Task prompt:
Pictures excluded, reproduce exactly the lines below from the one with "Reconstruct this image" through the one with "from mathutils import Vector, Matrix, Quaternion", both included.

Provided material:
####################

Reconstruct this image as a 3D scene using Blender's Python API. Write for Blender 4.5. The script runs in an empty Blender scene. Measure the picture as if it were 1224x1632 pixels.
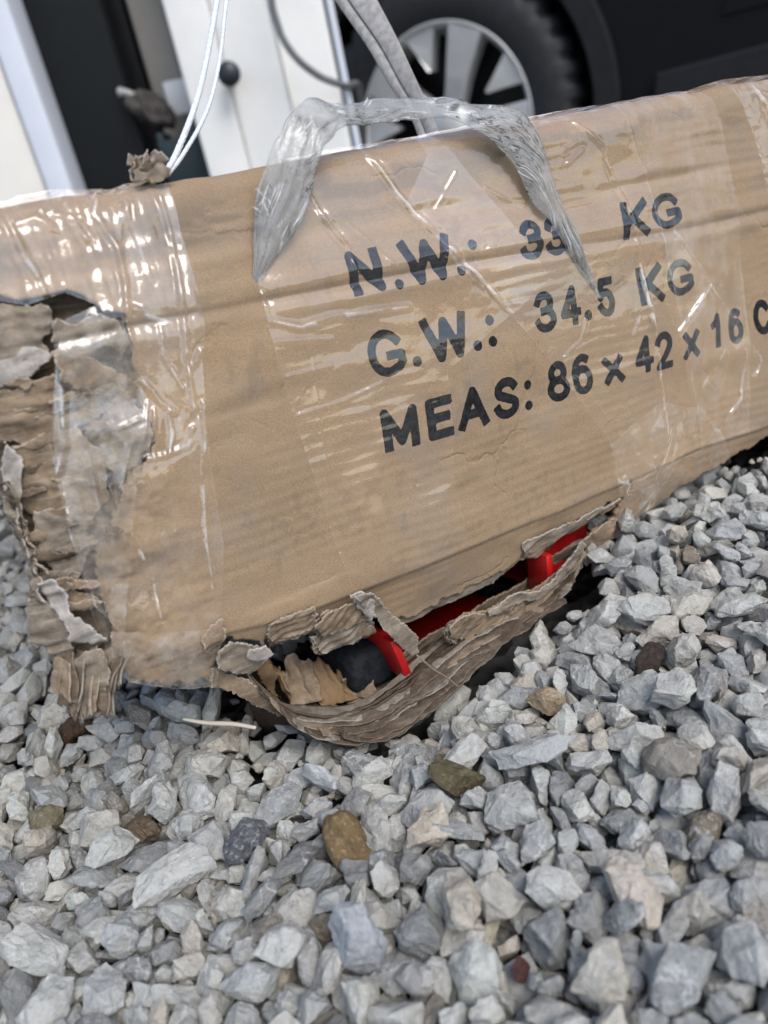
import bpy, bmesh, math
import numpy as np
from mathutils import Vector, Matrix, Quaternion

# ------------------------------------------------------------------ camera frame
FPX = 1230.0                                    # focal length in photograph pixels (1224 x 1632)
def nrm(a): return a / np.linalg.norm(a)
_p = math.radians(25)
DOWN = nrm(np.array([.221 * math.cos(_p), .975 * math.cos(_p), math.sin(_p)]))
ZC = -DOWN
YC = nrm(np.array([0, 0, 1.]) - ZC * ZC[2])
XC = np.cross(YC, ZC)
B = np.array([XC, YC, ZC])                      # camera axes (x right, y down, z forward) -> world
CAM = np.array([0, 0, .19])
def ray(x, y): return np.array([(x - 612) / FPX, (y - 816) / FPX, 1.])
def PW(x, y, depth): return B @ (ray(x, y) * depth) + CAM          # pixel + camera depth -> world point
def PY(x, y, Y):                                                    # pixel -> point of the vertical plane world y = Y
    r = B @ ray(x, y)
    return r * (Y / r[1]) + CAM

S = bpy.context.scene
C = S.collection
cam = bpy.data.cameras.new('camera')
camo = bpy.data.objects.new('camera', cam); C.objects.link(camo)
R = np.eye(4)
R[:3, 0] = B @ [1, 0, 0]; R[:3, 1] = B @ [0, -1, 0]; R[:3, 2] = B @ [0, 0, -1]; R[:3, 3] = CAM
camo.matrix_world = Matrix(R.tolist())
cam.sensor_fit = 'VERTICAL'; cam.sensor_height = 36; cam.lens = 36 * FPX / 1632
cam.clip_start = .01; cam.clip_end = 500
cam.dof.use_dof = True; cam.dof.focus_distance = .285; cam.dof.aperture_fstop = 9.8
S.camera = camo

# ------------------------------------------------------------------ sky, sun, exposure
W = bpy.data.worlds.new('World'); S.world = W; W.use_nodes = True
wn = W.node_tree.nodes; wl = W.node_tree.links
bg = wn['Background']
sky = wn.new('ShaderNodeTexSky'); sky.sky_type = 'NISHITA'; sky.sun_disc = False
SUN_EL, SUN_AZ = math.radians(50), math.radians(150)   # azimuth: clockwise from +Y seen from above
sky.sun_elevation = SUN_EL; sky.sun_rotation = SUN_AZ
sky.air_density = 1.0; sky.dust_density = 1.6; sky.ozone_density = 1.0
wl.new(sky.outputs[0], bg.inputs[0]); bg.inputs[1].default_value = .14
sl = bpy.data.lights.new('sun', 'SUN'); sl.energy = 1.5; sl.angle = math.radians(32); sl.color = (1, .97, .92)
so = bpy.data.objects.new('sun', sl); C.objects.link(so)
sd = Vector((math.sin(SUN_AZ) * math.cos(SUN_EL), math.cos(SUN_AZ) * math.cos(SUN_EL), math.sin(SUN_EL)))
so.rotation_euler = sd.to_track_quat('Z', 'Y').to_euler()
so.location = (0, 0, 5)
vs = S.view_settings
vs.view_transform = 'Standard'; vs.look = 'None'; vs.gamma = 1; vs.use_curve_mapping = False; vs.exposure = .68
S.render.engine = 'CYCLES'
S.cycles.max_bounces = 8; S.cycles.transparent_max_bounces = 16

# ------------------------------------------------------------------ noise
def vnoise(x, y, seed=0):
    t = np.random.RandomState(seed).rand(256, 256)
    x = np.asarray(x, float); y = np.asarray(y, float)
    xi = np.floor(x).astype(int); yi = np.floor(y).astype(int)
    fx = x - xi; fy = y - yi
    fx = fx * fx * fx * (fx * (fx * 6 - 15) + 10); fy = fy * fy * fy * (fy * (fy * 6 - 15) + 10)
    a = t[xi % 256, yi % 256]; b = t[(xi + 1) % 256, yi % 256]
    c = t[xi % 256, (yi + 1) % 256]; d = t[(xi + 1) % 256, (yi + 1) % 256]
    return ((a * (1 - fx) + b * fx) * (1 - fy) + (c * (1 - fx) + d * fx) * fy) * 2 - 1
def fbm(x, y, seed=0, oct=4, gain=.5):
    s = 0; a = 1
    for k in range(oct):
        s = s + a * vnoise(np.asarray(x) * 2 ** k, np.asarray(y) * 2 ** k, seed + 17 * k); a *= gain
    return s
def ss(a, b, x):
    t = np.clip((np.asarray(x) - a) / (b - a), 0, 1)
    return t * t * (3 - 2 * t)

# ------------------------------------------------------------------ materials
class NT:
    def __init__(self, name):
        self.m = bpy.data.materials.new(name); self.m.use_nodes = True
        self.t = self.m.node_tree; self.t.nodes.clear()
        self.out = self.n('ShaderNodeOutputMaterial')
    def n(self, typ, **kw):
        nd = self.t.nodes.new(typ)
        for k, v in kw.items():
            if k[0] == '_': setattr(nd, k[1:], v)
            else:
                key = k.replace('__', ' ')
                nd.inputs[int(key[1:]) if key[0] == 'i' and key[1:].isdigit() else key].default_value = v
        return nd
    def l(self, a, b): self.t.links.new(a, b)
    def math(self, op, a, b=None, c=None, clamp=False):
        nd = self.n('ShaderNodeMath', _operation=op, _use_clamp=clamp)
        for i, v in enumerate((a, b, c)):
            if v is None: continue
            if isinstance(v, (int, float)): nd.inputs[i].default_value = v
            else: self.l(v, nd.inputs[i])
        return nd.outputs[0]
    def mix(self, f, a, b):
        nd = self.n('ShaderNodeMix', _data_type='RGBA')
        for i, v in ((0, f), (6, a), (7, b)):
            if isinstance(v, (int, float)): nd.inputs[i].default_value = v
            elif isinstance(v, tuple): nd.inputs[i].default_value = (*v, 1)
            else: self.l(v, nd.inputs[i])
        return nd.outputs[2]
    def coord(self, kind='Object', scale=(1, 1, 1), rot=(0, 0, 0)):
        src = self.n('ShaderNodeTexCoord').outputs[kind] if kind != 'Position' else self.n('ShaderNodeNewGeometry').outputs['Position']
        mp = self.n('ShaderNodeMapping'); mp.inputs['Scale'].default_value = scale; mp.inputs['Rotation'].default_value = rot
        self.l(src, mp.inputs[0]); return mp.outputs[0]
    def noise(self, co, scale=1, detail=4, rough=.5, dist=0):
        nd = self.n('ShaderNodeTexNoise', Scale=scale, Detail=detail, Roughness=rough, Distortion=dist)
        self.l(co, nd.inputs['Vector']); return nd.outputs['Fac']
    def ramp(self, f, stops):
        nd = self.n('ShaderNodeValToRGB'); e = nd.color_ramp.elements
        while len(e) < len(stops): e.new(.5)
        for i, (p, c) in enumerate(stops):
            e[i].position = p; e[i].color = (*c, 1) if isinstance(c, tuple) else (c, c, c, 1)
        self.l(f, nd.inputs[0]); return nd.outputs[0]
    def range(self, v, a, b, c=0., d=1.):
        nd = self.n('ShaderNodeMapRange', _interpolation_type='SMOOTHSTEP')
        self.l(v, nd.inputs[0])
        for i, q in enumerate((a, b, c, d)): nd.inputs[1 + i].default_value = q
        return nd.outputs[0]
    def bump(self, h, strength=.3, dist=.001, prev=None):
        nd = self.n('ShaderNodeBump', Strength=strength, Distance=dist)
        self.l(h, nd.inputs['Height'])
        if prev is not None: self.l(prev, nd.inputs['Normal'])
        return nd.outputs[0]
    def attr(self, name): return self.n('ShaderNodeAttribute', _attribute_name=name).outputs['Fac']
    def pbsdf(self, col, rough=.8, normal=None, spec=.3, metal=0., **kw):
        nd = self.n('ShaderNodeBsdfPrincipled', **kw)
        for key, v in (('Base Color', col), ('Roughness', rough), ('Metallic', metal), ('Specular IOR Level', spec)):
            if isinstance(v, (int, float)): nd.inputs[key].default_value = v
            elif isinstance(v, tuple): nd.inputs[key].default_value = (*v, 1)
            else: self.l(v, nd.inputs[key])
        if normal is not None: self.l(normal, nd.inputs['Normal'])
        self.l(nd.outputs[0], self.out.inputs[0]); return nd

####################

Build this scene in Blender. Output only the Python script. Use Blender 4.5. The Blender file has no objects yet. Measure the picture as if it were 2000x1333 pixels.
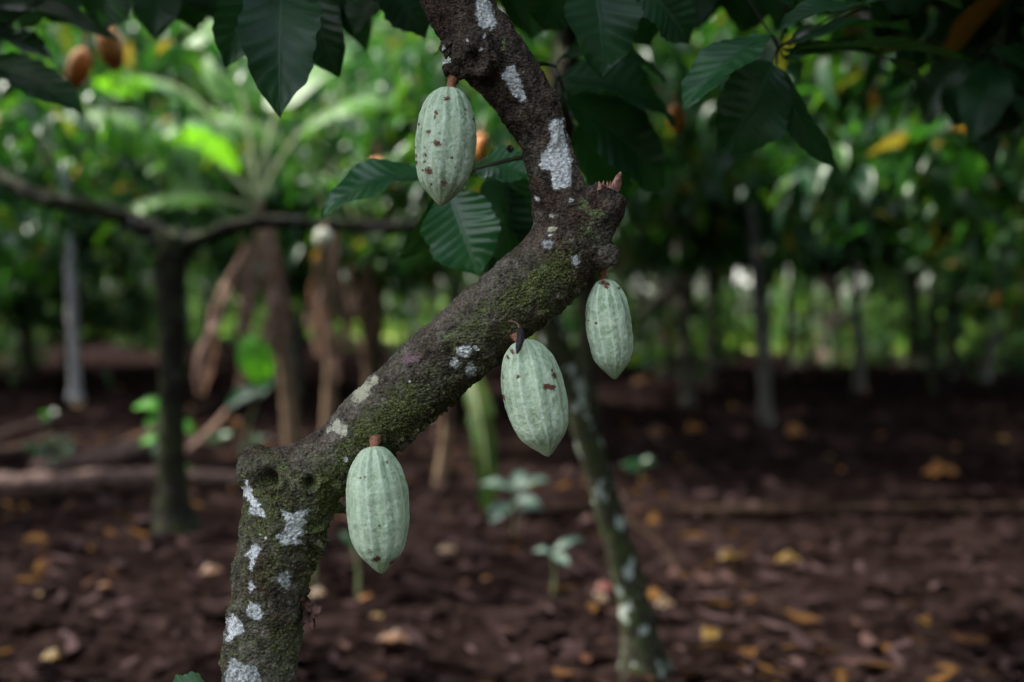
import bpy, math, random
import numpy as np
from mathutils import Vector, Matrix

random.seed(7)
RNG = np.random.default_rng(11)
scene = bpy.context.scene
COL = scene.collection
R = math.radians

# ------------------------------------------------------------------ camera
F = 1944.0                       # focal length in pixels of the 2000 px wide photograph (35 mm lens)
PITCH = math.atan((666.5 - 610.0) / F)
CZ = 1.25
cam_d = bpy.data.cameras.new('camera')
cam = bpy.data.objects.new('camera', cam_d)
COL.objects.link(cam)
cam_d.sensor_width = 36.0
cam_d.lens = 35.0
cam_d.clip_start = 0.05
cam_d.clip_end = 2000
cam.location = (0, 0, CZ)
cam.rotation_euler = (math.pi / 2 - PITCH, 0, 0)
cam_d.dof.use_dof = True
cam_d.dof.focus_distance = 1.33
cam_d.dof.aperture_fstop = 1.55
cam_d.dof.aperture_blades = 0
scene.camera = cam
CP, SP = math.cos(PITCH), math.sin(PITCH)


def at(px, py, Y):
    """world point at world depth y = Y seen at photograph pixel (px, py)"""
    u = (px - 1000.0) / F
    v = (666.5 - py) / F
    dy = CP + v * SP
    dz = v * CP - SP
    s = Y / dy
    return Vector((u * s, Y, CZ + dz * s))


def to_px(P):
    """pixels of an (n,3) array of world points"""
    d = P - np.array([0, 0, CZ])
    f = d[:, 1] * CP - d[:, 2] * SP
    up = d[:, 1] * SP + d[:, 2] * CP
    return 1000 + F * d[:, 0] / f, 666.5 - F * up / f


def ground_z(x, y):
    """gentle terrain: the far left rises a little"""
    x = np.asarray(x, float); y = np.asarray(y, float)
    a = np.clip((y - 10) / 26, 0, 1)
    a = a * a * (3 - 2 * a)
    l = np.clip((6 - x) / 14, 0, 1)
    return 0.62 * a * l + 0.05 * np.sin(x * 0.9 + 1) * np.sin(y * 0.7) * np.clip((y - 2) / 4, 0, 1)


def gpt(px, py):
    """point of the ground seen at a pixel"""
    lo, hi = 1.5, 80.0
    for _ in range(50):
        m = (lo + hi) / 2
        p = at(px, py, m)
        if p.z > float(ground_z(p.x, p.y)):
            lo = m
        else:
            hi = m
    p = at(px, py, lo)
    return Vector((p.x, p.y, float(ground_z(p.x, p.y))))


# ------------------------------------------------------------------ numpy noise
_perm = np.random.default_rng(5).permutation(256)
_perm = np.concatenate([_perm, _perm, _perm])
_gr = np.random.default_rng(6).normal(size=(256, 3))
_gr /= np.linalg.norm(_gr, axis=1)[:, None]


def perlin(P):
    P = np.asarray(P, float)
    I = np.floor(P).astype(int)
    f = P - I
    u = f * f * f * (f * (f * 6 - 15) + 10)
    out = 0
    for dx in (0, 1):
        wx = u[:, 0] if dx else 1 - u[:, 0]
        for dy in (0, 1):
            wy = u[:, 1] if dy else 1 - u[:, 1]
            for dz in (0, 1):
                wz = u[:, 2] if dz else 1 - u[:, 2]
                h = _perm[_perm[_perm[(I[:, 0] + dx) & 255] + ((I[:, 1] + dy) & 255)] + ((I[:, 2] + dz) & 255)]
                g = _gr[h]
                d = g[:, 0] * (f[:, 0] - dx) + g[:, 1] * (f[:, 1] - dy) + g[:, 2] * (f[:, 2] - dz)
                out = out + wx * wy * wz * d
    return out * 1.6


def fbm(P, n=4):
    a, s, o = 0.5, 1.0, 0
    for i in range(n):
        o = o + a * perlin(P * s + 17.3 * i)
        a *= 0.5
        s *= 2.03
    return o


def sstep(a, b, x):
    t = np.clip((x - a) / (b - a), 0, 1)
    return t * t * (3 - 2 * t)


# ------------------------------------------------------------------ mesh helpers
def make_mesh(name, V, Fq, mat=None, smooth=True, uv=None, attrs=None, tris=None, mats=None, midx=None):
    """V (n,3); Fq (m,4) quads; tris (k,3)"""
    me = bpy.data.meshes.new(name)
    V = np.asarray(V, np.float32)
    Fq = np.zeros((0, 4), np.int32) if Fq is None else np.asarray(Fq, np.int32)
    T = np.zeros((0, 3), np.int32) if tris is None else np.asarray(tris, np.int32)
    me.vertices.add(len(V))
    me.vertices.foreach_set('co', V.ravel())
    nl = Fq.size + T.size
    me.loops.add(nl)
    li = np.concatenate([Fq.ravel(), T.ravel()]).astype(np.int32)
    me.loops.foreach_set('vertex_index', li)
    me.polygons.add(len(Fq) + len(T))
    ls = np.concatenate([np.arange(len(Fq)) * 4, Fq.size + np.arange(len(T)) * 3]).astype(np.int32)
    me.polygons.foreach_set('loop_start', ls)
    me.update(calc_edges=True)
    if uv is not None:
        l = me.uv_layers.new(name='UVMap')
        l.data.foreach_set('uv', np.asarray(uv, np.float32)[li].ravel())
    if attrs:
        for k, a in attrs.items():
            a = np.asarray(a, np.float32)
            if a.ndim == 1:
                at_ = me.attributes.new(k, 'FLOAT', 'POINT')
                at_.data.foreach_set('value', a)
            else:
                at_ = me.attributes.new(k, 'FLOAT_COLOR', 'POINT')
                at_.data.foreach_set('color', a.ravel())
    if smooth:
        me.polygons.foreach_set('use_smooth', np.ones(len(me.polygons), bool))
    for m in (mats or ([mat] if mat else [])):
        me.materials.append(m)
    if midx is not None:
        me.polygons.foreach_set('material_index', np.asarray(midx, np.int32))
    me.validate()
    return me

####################

Solution for this exercise:
Reconstruct this image as a 3D scene using Blender's Python API. Write for Blender 4.5. The script runs in an empty Blender scene. Measure the picture as if it were 1224x1632 pixels.
import bpy, bmesh, math
import numpy as np
from mathutils import Vector, Matrix, Quaternion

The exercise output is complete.